Dengan demikian, atasan ini telah membiarkan kebohongan dan kepura-puraan terhadap dirinya terus berlangsung. Sesuatu yang tidak ada pada dirinya terus berlangsung. Sesuatu yang tidak ada pada dirinya dikatakan ada. Bukankah ini dusta yang besar?? ... Bukankah ini hal yang terlarang. Ali bin Abi Thalib pernah berpesan, ”Memuji lebih dari yang seharusnya adalah penjilatan.” (Nahjul Balaghah, hikmah 347). Karena itu, hindari sejauh mungkin segala tindakan yang menjurus ke arah penjilatan.

Salah satu sifat buruk yang dibenci Allah SWT adalah munafik. Sabda Rasulullah SAW, ”Kalian pasti akan bertemu dengan orang-orang yang paling Allah benci, yaitu mereka yang bermuka dua. Di satu kesempatan, mereka memperlihatkan satu sisi muka, namun di kala yang lain, mereka memperlihatkan muka yang lain pula.” (HR Bukhari-Muslim).

Dalam hadis lain, riwayat Imam Abu Dawud dan Muslim, lebih jelas lagi Rasulullah SAW menyatakan,”Seburuk-buruk manusia adalah yang bermuka dua. Datang di satu kesempatan dengan satu muka, dan pada lain kesempatan datang dengan muka yang lain.”

Dua hadis di atas menyampaikan beberapa pesan penting kepada kita. Pertama, kita dilarang menjadi pribadi-pribadi munafik (hipokrit). Pribadi-pribadi yang memperlihatkan satu muka di satu kesempatan dan muka yang lain di kesempatan yang berbeda. Artinya, kita dituntut untuk konsisten dalam kebenaran yang sudah diyakini, dengan kesesuaian antara iman dan amal, antara praktik dan perkataan.

Allah SWT berfirman : ”Di antara manusia ada yang mengatakan bahwa mereka beriman, namun sesungguhnya mereka tidak beriman. Mereka mencoba menipu Allah dan orang-orang beriman, tapi sayang, sebetulnya mereka telah menipu diri mereka sendiri.” (Al-Baqarah: 8-9).

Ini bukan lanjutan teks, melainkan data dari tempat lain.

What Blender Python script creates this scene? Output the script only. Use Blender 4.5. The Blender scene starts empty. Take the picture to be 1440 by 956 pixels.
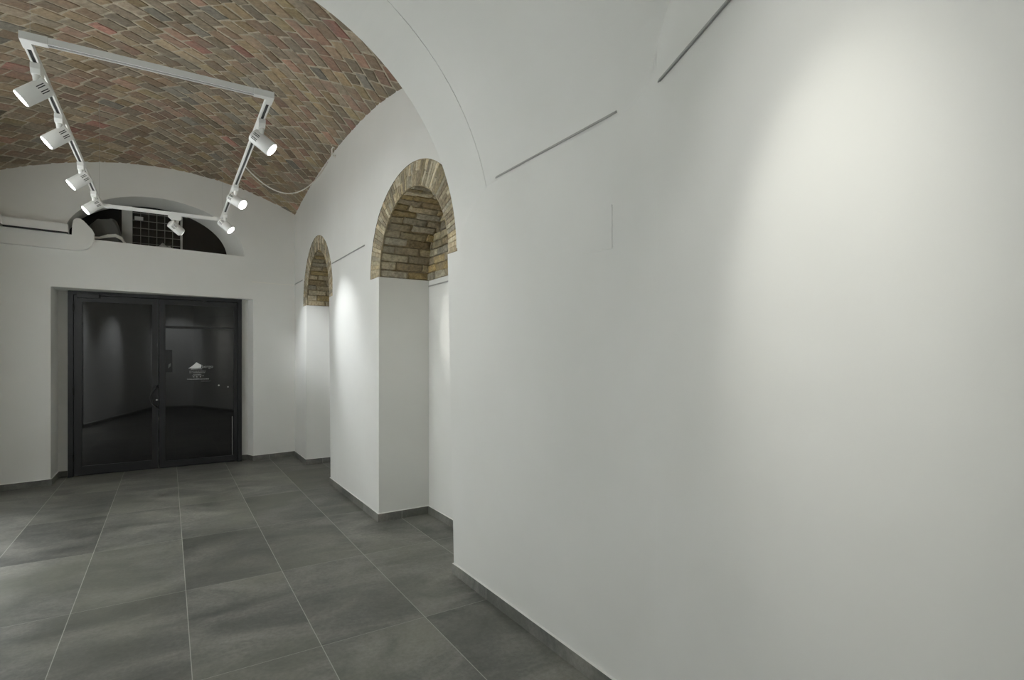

Orang munafik pada tataran ini memperlihatkan sikap dan sifat yang mendua. Dalam ayat yang lain, Allah SWT membeberkan lagi apa-apa yang telah mereka perbuat : ”Sesungguhnya orang-orang munafik itu menipu Allah, dan Allah akan membalas tipuan mereka. Dan apabila mereka berdiri untuk shalat mereka berdiri dengan malas. Mereka bermaksud riya (dengan shalat) di hadapan manusia. Dan tidaklah mereka menyebut Allah kecuali sedikit sekali.” (An-Nisa’: 142).

Pesan kedua yang dapat diambil dari hadis tadi, kita harus teguh dalam berpendirian, dan konsisten dengan kebenaran yang telah diyakini, tanpa dapat tergoyahkan. Ketika seseorang sudah menyatakan beriman, maka iman itu harus terpraktikkan nyata dalam kehidupan. Iman harus mewarnai segala tindak-tanduk amaliah sehari-harinya.

Allah SWT berfirman, ”Sesungguhnya orang-orang yang mengatakan, ‘Tuhan kami ialah Allah’, kemudian mereka meneguhkan pendirian mereka, maka malaikat akan turun kepada mereka (dengan mengatakan), ‘Janganlah kamu merasa takut dan janganlah kamu merasa sedih; dan bergembiralah kamu dengan (memperoleh) surga yang telah dijanjikan Allah kepadamu’.” (Fushshilat: 30).

Pribadi Muslim seharusnya selalu menggambarkan kesatuan wajah hanya untuk dan karena Allah SWT semata, bukan yang lain : ”Sesungguhnya aku menghadapkan wajahku kepada Tuhan yang menciptakan langit dan bumi dengan cenderung kepada agama yang benar.” (Al-An’am: 79).

Allah SWT sangat membenci orang munafik, karena mereka memperlihatkan sifat dan sikap mendua, antara Iman dan Tidak. Maka sudah sewajibnya seorang beriman dapat menyatukan juga antara iman dan amal, tidak bertolak belakang, apalagi berlawanan arah. Semoga kita tidak menjadi orang-orang yang bermuka dua. Wallahu a’lam.